110 minutes

Director: John M. Stahl

Producer: William A. Bacher

Cinematography: Leon Shamroy


Leave Her To Heaven. A film filled with gooey sentiment, a cringe worthy ending and a terrible support cast (even Vincent Price hams it up).


In lieu of all these clangers, why is Leave Her To Heaven one of the most spellbinding and disturbing films I’ve ever watched?

In part it’s down to the fact that this is a filmic curiosity.


  • It’s a film noir yet shot in brilliant Technicolor.
  • It’s filled with physiological terror out in the open not indoors.
  • It introduces the most chilling femme fatale character committed to film yet it’s made at a time when American family values were at its most saccharinely sweet.

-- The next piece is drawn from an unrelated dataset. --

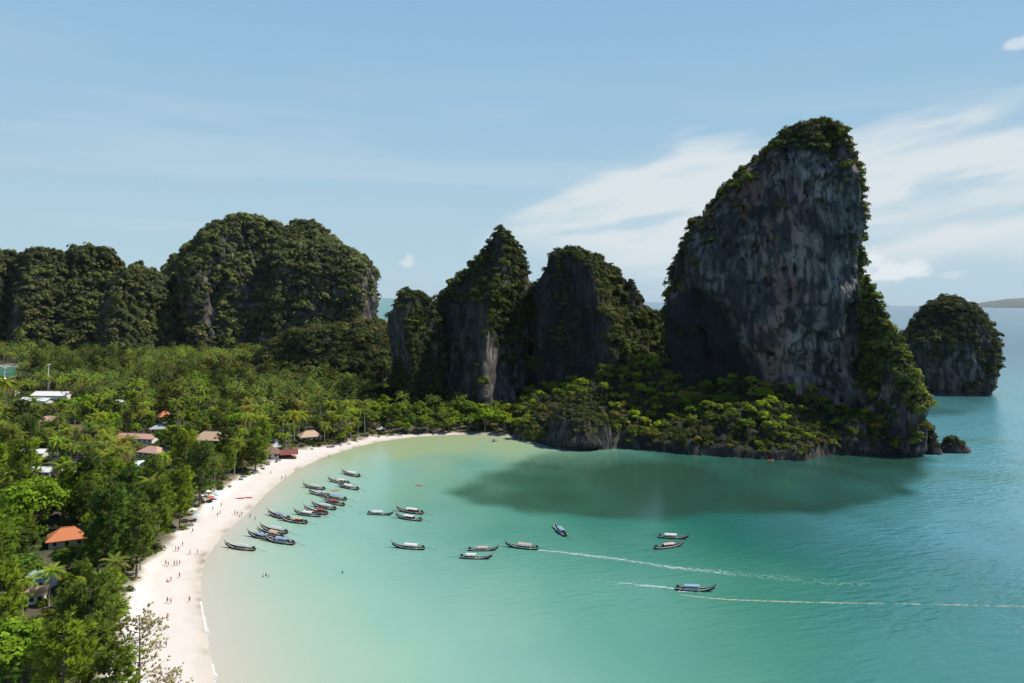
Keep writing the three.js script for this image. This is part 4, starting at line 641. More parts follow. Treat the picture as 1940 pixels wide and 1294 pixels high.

Basically speaking, it’s a film that just should not be born into its surroundings. It shouldn’t exist in the time and place that it’s been made.



To backtrack a few steps, ‘Leave Her To Heaven’ tells the story of a successful novelist, Richard Harland, being lured by Ellen Berent into her web of insecurities. As Ellen’s possessive behaviour develops, anyone who vies for Richard’s affections is ruthlessly pruned away without him being in the know.

Similar themes of jealous femme fatale spouses have been played out in the very good but overlooked ‘Play Misty For Me’, ‘Fatal Attraction’, ‘Single White Female’ ‘The Hand That Rocks the Cradle’ and the completely ignored but one of Pauline Kael’s top films from the 90’s ‘The Last Seduction’ starring the disaffecting Linda Florentino.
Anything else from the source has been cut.